The WSWS interviewed some of the rally’s participants, who described the impact of the cuts in education on their schools. Annie Carter, who has been a volunteer parent for 26 years, and most recently worked in the attendance office at Detroit’s Cody High School, voiced skepticism and displeasure at Granholm’s speech:

“When the school district froze $80,000 for the ‘At Risk’ program at Cody, people protested to CEO [Kenneth] Burnley, but he said the cuts came from the governor. We’ve also lost money for special education. This year we have 16 retiring teachers and 14 more slated for layoff. Where are we going to get the support for the kids? These are certified teachers. Granholm stepped up and did nothing.”

Ms.

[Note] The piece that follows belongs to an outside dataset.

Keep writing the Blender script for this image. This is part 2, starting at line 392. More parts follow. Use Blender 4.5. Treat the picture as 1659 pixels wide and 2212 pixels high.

Carter further explained that schools now have to compete with each other for enrolment. If a school is under-enrolled, it loses funds and teachers are laid off. “We used to have to do only one fourth Wednesday count [to finalize enrolment numbers], at the end of September. Now the count is also done in February.”

Rosalba LaRosa, a Spanish teacher in the Lincoln Park school district, said, “There have been lots of cuts in Lincoln Park. We now have two remaining out of three teachers in the language department. One person retired and was not replaced. The result is all of us have to take on more kids. There are now 30 to 35 kids in a classroom.”

Ms. LaRosa said that she is using textbooks that are eight years old. “We have been using the same set of workbooks now for several years, and they are wearing out. Initially, we had 35, now we have 10-15 and they are in pretty bad shape.”

LaRosa has been teaching in Lincoln Park for 18 years. “I never imagined things would get like this when I started,” she said. “What bothers me the most is the discrepancy in funding between the districts. In Lincoln Park, the district receives $6,700 per student. In Birmingham or Bloomfield Hills, it is $10,000 to $12,000 per student. This is not right.”

“In those districts,” she continued, “kids can use computer for language classes. We don’t have any of that. I believe that all kids deserve the same.”